----- Supplied data

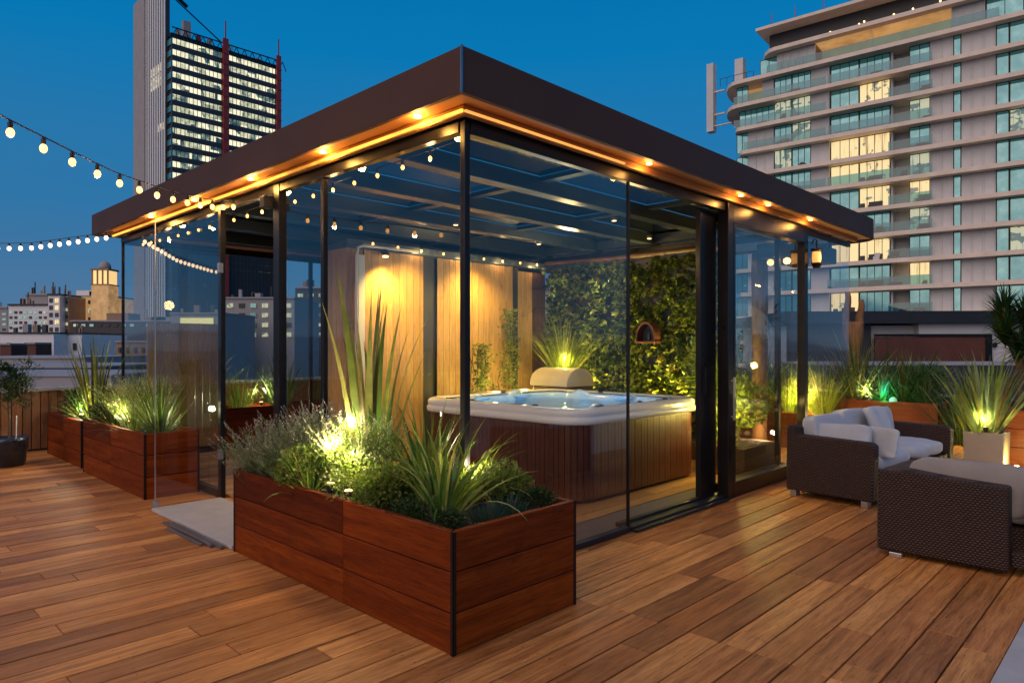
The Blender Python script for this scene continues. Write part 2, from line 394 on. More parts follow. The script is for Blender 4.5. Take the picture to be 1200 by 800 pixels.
t.links.new(sky.outputs[0], bg.inputs[0]); bg.inputs[1].default_value = .05
ad = t.nodes.new('ShaderNodeMixShader'); ad.inputs[0].default_value = .94
t.links.new(bg.outputs[0], ad.inputs[1]); t.links.new(b2.outputs[0], ad.inputs[2])
t.links.new(ad.outputs[0], t.nodes['World Output'].inputs[0])

sun = bpy.data.lights.new('sun', 'SUN'); so = bpy.data.objects.new('sun', sun); COL.objects.link(so)
sun.energy = 1.85; sun.angle = R_(75); sun.color = (1, .70, .50)
so.rotation_euler = (R_(52), 0, R_(-34))

def plight(name, loc, e, col=(1,.6,.25), r=.03, parent=None):
    l = bpy.data.lights.new(name, 'POINT'); l.energy = e; l.color = col; l.shadow_soft_size = r
    o = bpy.data.objects.new(name, l); COL.objects.link(o); o.location = loc; o.parent = parent; return o
def spot(name, loc, to, e, col=(1,.6,.25), ang=70, r=.03, blend=.6, parent=None):
    l = bpy.data.lights.new(name, 'SPOT'); l.energy = e; l.color = col; l.shadow_soft_size = r; l.spot_size = R_(ang); l.spot_blend = blend
    o = bpy.data.objects.new(name, l); COL.objects.link(o); o.location = loc; o.parent = parent
    o.rotation_euler = (Vector(to)-Vector(loc)).to_track_quat('-Z', 'Y').to_euler(); return o

# ------------------------------------------------------------------ ground, deck, paving
g = MB(); g.add([(-3000,-1500,-24),(3000,-1500,-24),(3000,4500,-24),(-3000,4500,-24)], [(0,1,2,3)])
tag(g.build('city_ground', M['asphalt']), kind='structure')

frame0 = (CORNER, TH)
def hbuild(mb, name, mat, label=None, cat=None, kind=None, **kw):
    o = mb.build(name, mat, None, **kw); o.location = CORNER; o.rotation_euler = (0, 0, TH); return tag(o, label, cat, kind=kind)

# terrace body under everything (its top lies just below the boards)
g = MB(); g.box(-16, 15, -12, 8.35, -24, -.06); hbuild(g, 'terrace_base', M['concrete'], kind='structure')
# deck of individually laid boards, in the pavilion's directions
d = MB(); W = .172; rr = random.Random(3)
l = -2.49; row = 0
R1 = 10.4
while l < 8.2:
    x = -9.0 - rr.uniform(0, 2)
    cuts = []
    while x < R1:
        Lb = rr.uniform(1.1, 2.9)
        cuts.append((x, min(x+Lb, R1))); x += Lb
    if l < -.9:                                     # a straight butt joint across the front rows
        cuts = [(a, b) for a, b in cuts]
        new = []
        for a, b in cuts:
            if a < .36 < b: new += [(a, .36), (.36, b)]
            else: new.append((a, b))
        cuts = new
    l1 = l+W-.009
    for a, b in cuts:
        if b-a < .02: continue
        if l > .12 and l1 < 6.2 and a > .12 and b < 5.15: continue      # hidden below the indoor floor
        dz = rr.uniform(-.0015, .0015)
        d.box(a+.002, b-.002, l, l1, -.03, dz)
    l += W; row += 1
fx = MB()
l = -2.49
while l < 3.0:
    R0 = -2.2
    while R0 < 5.0:
        for dl_ in (.035, W-.042):
            cx, cy = R0+rr.uniform(-.006,.006), l+dl_+rr.uniform(-.004,.004)
            fx.add([(cx+.0042*math.cos(a*1.047), cy+.0042*math.sin(a*1.047), .0022) for a in range(6)], [tuple(range(6))])
        R0 += .46
    l += W
hbuild(fx, 'deck_fixings', M['frame'], kind='structure')
hbuild(d, 'deck_floor', M['deck'], kind='structure', bevel=.002, seg=1)
g = MB(); g.box(-9, 12, -10, -2.498, -.05, .012); hbuild(g, 'stone_paving', M['stone'], kind='structure')
# threshold slab by the open glass door
s = MB(); s.box(-.66, -.055, 1.74, 3.36, .004, .032); hbuild(s, 'door_step', M['stone'], 'pale stone step slab at the open glass door beside the long planter', 'step', bevel=.004)
s = MB()
for k in range(3): s.box(-.74-.035*k+.03, -.74-.035*k+.055, 1.80+.1*k, 2.75-.05*k, .003, .026-.006*k)
s.box(-.745, -.705, 1.95, 2.85, .003, .018)
hbuild(s, 'drain_grate', M['stonestrip'], 'short dark slatted drain strip along the edge of the pale step', 'grate')

# ------------------------------------------------------------------ glass pavilion
PR, PL = 5.24, 6.42           # enclosed length and width
EX = 6.76                     # frameless screen goes on to here
ZT = 2.80
pav = empty('glass_pavilion', CORNER, TH, 'flat-roofed garden pavilion with bronze frame and clear glass walls on the timber deck', 'pavilion')
O = .26; RX = 6.93+.24; LX = 6.74
# fascia as four mitred boards
def fas(a, b, nin):
    m = MB(); (x0,y0),(x1,y1) = a, b
    m.box(min(x0,x1), max(x0,x1), min(y0,y1), max(y0,y1), 2.84, 3.095); return m
m = MB(); m.box(-O, -O+.03, -O+.03, LX+.0, 2.84, 3.095); m.build('fascia', M['fascia'], pav, bevel=.003)
# long fascia has a rounded far end
m = MB(); rr_ = .32
pts = [(-O, -O), (RX-rr_, -O)] + [(RX-rr_+rr_*math.sin(R_(a)), -O+rr_-rr_*math.cos(R_(a))) for a in range(15, 91, 15)]
pin = [(-O, -O+.03), (RX-rr_, -O+.03)] + [(RX-rr_+(rr_-.03)*math.sin(R_(a)), -O+rr_-(rr_-.03)*math.cos(R_(a))) for a in range(15, 91, 15)]
m.poly(pts+list(reversed(pin)), 2.84, 3.095); m.build('fascia', M['fascia'], pav)
m = MB(); m.box(RX-.03, RX, -O+rr_, LX, 2.84, 3.095); m.build('fascia', M['fascia'], pav)
m = MB(); m.box(-O+.03, RX-.03, LX-.03, LX, 2.84, 3.095); m.build('fascia', M['fascia'], pav)
m = MB(); m.box(-O-.006, -O+.006, -O-.006, -O+.006, 2.838, 3.098); m.build('corner_trim', M['trim'], pav)
# roof sheet with rectangular skylights: ring + ribs
m = MB(); z0, z1 = 2.96, 3.06
m.box(-O+.03, RX-.3, -O+.03, .35, z0, z1); m.box(-O+.03, RX-.3, 5.95, LX-.03, z0, z1)
m.box(-O+.03, .35, .35, 5.95, z0, z1); m.box(5.0, RX-.3, .35, 5.95, z0, z1); m.box(.35, 5.0, 3.9, 5.95, z0, z1)
m.build('roof_deck', M['asphalt'], pav)
# soffit outside the walls
m = MB(); m.box(-O+.03, -.02, -O+.03, LX-.03, 2.855, 2.87); m.build('soffit', M['soffit'], pav)
m = MB(); m.box(-.02, RX-.2, -O+.03, -.02, 2.855, 2.87); m.build('soffit', M['soffit'], pav)
m = MB(); m.box(PR+.04, RX-.2, -.02, LX-.03, 2.855, 2.87); m.build('soffit', M['ceil'], pav)
m = MB(); m.box(-.02, PR+.04, PL+.02, LX-.03, 2.855, 2.87); m.build('soffit', M['soffit'], pav)
# drip rails below the soffit
for a in ((-.10, -.055, -.10, PL+.05), (-.055, EX, -.10, -.055)):
    m = MB(); m.box(a[0], a[1], a[2], a[3], 2.80, 2.853); m.build('gutter_rail', M['soffit'], pav, bevel=.006)
m = MB(); m.box(-.118, -.104, -.10, PL, 2.806, 2.822); m.build('eave_glow', M['railglow'], pav)  # glowing strips added for warm light along the rail, soffit and deck
m = MB(); m.box(-.10, 1.5, -.118, -.104, 2.806, 2.818); m.build('eave_glow', M['railglow2'], pav)
# ceiling: slate beams with tinted skylight strips
m = MB()
for y in (.05, .95, 1.9, 2.85, 3.8, 4.8, 5.8): m.box(.05, PR, y, y+.14, 2.80, 2.94)
m.box(.03, .17, .19, 6.2, 2.812, 2.93); m.box(5.08, 5.22, .19, 6.2, 2.812, 2.93)
m.build('ceiling_beam', M['beam'], pav, bevel=.008)
m = MB()
for x in (1.75, 3.45): m.box(x, x+.10, .19, 6.2, 2.90, 2.94)
m.build('glazing_bar', M['beam'], pav)
cells = 0
for i, (y0, y1) in enumerate(((.19,.95),(1.09,1.9),(2.04,2.85),(2.99,3.8),(3.94,4.8),(4.94,5.8))):
    for j, (x0, x1) in enumerate(((.17,1.75),(1.89,3.45),(3.59,5.08))):
        m = MB(); m.box(x0-.01, x1+.01, y0-.01, y1+.01, 2.945, 2.955)
        clear = (i, j) in ((0,1),(2,2),(4,0),(1,0))
        dark = i >= 4 and j > 0
        m.build('ceiling_panel' if dark else 'skylight', M['beam'] if dark else (M['skyclear'] if clear else M['skylight']), pav)

def post(x, y, wx, wy, z0=0, z1=2.80, name='post', mat='frame'):
    m = MB(); m.box(x-wx/2, x+wx/2, y-wy/2, y+wy/2, z0, z1); return m.build(name, M[mat], pav, bevel=.004)
post(0, 0, .045, .045)
post(1.707, 0, .022, .022)
post(3.32, 0, .10, .11); post(3.42, -.02, .05, .05)
post(5.20, 0, .09, .09)
post(0, 1.609, .04, .045); post(0, 2.314, .07, .10); post(0, 3.466, .05, .06)
post(0, 6.40, .03, .03)
post(PR, PL, .08, .08); post(2.6, PL, .05, .05)
post(PR, 1.15, .05, .05)
# heads and base rails
def rail(name, x0, x1, y0, y1, z0, z1, mat='frame'):
    m = MB(); m.box(x0, x1, y0, y1, z0, z1); return m.build(name, M[mat], pav, bevel=.004)
rail('head_rail', .026, 3.26, -.03, .03, 2.72, 2.798); rail('head_rail', 3.38, 5.15, -.05, .05, 2.62, 2.798); rail('head_rail', 5.25, EX, -.02, .02, 2.74, 2.798)
rail('head_rail', -.03, .03, .026, 2.26, 2.73, 2.798); rail('head_rail', -.03, .03, 2.37, 6.38, 2.73, 2.798)
rail('head_rail', .02, PR-.05, PL-.03, PL+.03, 2.72, 2.798); rail('head_rail', PR-.03, PR+.03, .05, PL-.05, 2.70, 2.797)
rail('base_rail', .026, 1.69, -.03, .03, .004, .045, 'black'); rail('base_rail', 3.38, 5.15, -.05, .04, .004, .15); rail('base_rail', -.03, .03, .62, 1.58, .004, .05, 'black')
rail('base_rail', -.03, .03, 1.64, 2.26, .004, .05, 'black'); rail('base_rail', -.03, .03, 3.5, 6.38, .004, .08, 'black')
rail('base_rail', .02, PR-.05, PL-.03, PL+.03, .004, .08, 'black'); rail('base_rail', PR-.03, PR+.03, .05, PL-.05, .004, .08, 'black')
rail('base_rail', 5.25, EX, -.02, .02, .004, .04, 'black')
# sliding track, three steps
for k, (y0, y1, z) in enumerate(((-.075,-.032,.022), (-.028,.02,.038), (.024,.075,.03), (.08,.13,.05))):
    rail('door_track', 1.72, 3.26, y0, y1, .004, z, 'black')
# glass panes
def pane(x0, x1, y0, y1, z0, z1, name='glass_pane', mat='glass'):
    m = MB()
    if abs(x1-x0) > abs(y1-y0): m.add([(x0,y0,z0),(x1,y0,z0),(x1,y0,z1),(x0,y0,z1)], [(0,1,2,3)])
    else: m.add([(x0,y0,z0),(x0,y1,z0),(x0,y1,z1),(x0,y0,z1)], [(0,1,2,3)])
    return m.build(name, M[mat], pav)
pane(.026, 1.696, 0, 0, .045, 2.72); pane(3.38, 5.15, 0, 0, .15, 2.62)
pane(5.25, EX, 0, 0, .04, 2.74)
pane(0, 0, .026, 1.585, .05, 2.73); pane(0, 0, 1.635, 2.26, .05, 2.73)
pane(0, 0, 3.50, 4.9, .08, 2.73); pane(0, 0, 4.91, 6.38, .08, 2.73)
pane(.02, 2.57, PL, PL, .08, 2.72); pane(2.63, PR-.05, PL, PL, .08, 2.72)
pane(PR, PR, .05, 1.12, .08, 2.70)
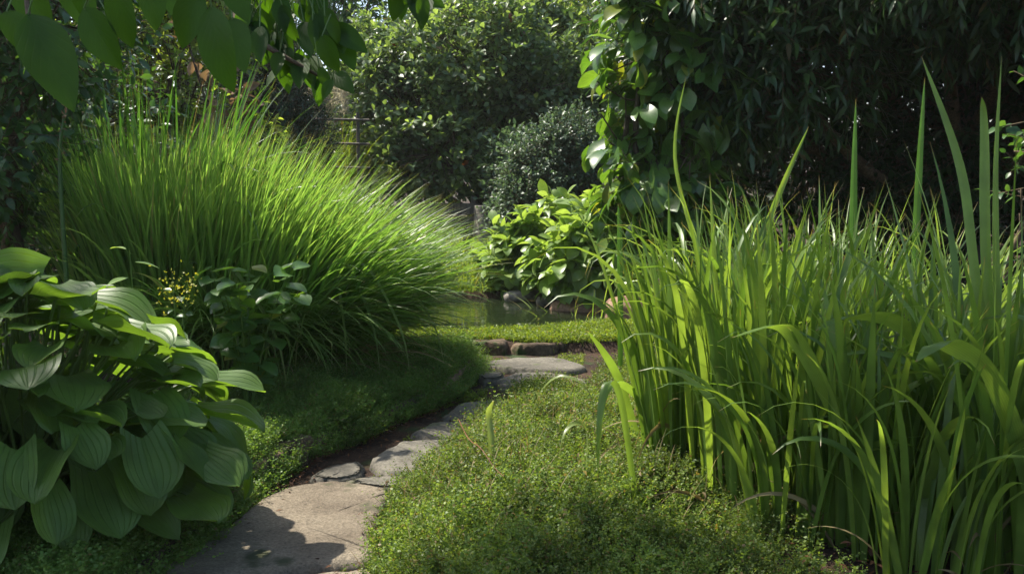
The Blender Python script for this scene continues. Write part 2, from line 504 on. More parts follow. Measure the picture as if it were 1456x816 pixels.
# kerb stones along the left of the path
KG = 'kerb stones along the left edge of the path'
kl = ['dark mossy kerb stone beneath the broad leaved plant at bottom left', 'brown kerb stone left of the large sandy paving stone',
      'earthy kerb stone where the path starts to bend', 'brown kerb stone beside the grey angular paving stone',
      'kerb stone half under thin foliage beyond the path bend', 'reddish kerb stone left of the far paving stones']
for i, (d0, d1) in enumerate([(2.75, 3.35), (3.38, 3.9), (3.93, 4.45), (4.48, 5.0), (5.03, 5.6), (5.64, 6.4)]):
    a0, a1 = np.array([xl(d0), d0]), np.array([xl(d1), d1])
    t = nrm(a1 - a0); n_ = np.array([-t[1], t[0]])
    mid = (a0 + a1) / 2 - n_ * .012
    slab('kerb_stone', kl[i], [a0 - n_ * .015, mid, a1 - n_ * .015, a1 + n_ * .09, a0 + n_ * .09], -.06, .085 + .012 * (i % 3), M['kerb'] if i < 5 else M['rock'], 20 + i, KG, 'kerb stone')


def rock(label, c, r3, mat, seed, group, rot=0):
    n, k = 28, 16
    th = np.linspace(0, 2 * np.pi, n, endpoint=False)
    ph = np.linspace(.02, np.pi - .02, k)
    T, Pp = np.meshgrid(th, ph)
    D = np.stack([np.sin(Pp) * np.cos(T), np.sin(Pp) * np.sin(T), np.cos(Pp)], -1)
    D = np.sign(D) * np.abs(D) ** .8
    rad = 1 + .16 * wob(D, 1.5, seed) + .07 * wob(D, 4, seed) + .03 * wob(D, 9, seed)
    P = D * rad[..., None] * np.array(r3)
    cs, sn = math.cos(rot), math.sin(rot)
    P = np.stack([P[..., 0] * cs - P[..., 1] * sn, P[..., 0] * sn + P[..., 1] * cs, P[..., 2]], -1) + np.array(c)
    b = Buf()
    b.grid(P[None], close=True)
    return tag(b.build('rock', mat), label, 'rock', group)


RG = 'rocks around the pond'
rock('grey angular rock at the far edge of pond under pale leaves', (.11, 10.02, .07), (.2, .14, .07), M['rock_grey'], 1, RG)
rock('long reddish brown rock on right bank of the pond', (.68, 9.30, .05), (.30, .15, .09), M['rock'], 2, RG, -.3)
rock('rounded brown rock behind the tall blades right of pond', (1.02, 8.5, .10), (.2, .16, .15), M['rock'], 3, RG)
rock('flat tan stone lying between the grey rock and reddish rock', (.36, 9.66, .05), (.13, .10, .06), M['rock_grey'], 4, RG)


# ------------------------------------------------------------------ plant builders
def prof_ovate(t): return np.sin(np.pi * np.clip(t, 0, 1) ** .8) ** .85
def prof_lance(t): return np.sin(np.pi * np.clip(t, 0, 1) ** .85) ** 1.1
def prof_heart(t): return np.clip(.62 + 1.9 * t - 1.0 * t, 0, 1) ** 1 * np.where(t < .42, 1, np.cos(np.clip((t - .42) / .58, 0, 1) * np.pi / 2) ** .85)
def prof_hosta(t): return np.clip(.66 + .8 * t, 0, 1) * np.where(t < .5, 1, np.cos(np.clip((t - .5) / .5, 0, 1) * np.pi / 2) ** .62)
def prof_obov(t): return np.sin(np.pi * np.clip(t, 0, 1) ** 1.25) ** .8


def leaves(b, O, D, U, L, W, prof, curl=0.3, fold=0.25, nv=4, nu=3, lobe=0.0, wave=0.0, rng=None):
    N = len(O)
    L = np.broadcast_to(np.asarray(L, float), (N,)); W = np.broadcast_to(np.asarray(W, float), (N,))
    curl = np.broadcast_to(np.asarray(curl, float), (N,)); fold = np.broadcast_to(np.asarray(fold, float), (N,))
    D = nrm(D); U = nrm(U - (U * D).sum(-1, keepdims=True) * D); S = np.cross(D, U)
    t = np.linspace(0, 1, nv + 1)
    th = curl[:, None] * t[None] ** 1.3
    dt = 1.0 / nv
    cy = np.concatenate([np.zeros((N, 1)), np.cumsum(np.cos((th[:, 1:] + th[:, :-1]) / 2) * dt, 1)], 1)
    cz = np.concatenate([np.zeros((N, 1)), np.cumsum(-np.sin((th[:, 1:] + th[:, :-1]) / 2) * dt, 1)], 1)
    ctr = O[:, None] + L[:, None, None] * (cy[..., None] * D[:, None] + cz[..., None] * U[:, None])
    nt = D[:, None] * np.sin(th)[..., None] + U[:, None] * np.cos(th)[..., None]
    dt_ = D[:, None] * np.cos(th)[..., None] - U[:, None] * np.sin(th)[..., None]
    w = np.maximum(prof(t), .02)[None] * W[:, None]
    s = np.linspace(-1, 1, nu)
    P = ctr[:, :, None] + S[:, None, None] * (s[None, None, :, None] * (w * np.cos(fold)[:, None])[..., None, None])
    P = P + nt[:, :, None] * (np.abs(s)[None, None, :, None] ** 1.4 * (w * np.sin(fold)[:, None])[..., None, None])
    if lobe:
        P = P - dt_[:, :, None] * (lobe * L[:, None, None] * (np.abs(s) ** 1.3)[None, None] * ((1 - t) ** 2.2)[None, :, None])[..., None]
    if wave:
        ph = rng.uniform(0, 6.28, (N, 1, 1))
        P = P + nt[:, :, None] * (wave * L[:, None, None] * (np.abs(s) ** 2 * np.sign(s))[None, None] * 0 +
                                  wave * L[:, None, None] * (s ** 2)[None, None] * np.sin(ph + t[None, :, None] * 9 + s[None, None] * 1.7))[..., None]
    b.grid(P)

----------

Return only the lines from the start of the data through the line that contains "t.links.new(ad.outputs[0], t.nodes['World Output'].inputs[0])", please, copying them exactly and omitting all pictures.

The Blender Python script for this scene continues. Write part 2, from line 394 on. More parts follow. The script is for Blender 4.5. Take the picture to be 1200 by 800 pixels.
t.links.new(sky.outputs[0], bg.inputs[0]); bg.inputs[1].default_value = .05
ad = t.nodes.new('ShaderNodeMixShader'); ad.inputs[0].default_value = .94
t.links.new(bg.outputs[0], ad.inputs[1]); t.links.new(b2.outputs[0], ad.inputs[2])
t.links.new(ad.outputs[0], t.nodes['World Output'].inputs[0])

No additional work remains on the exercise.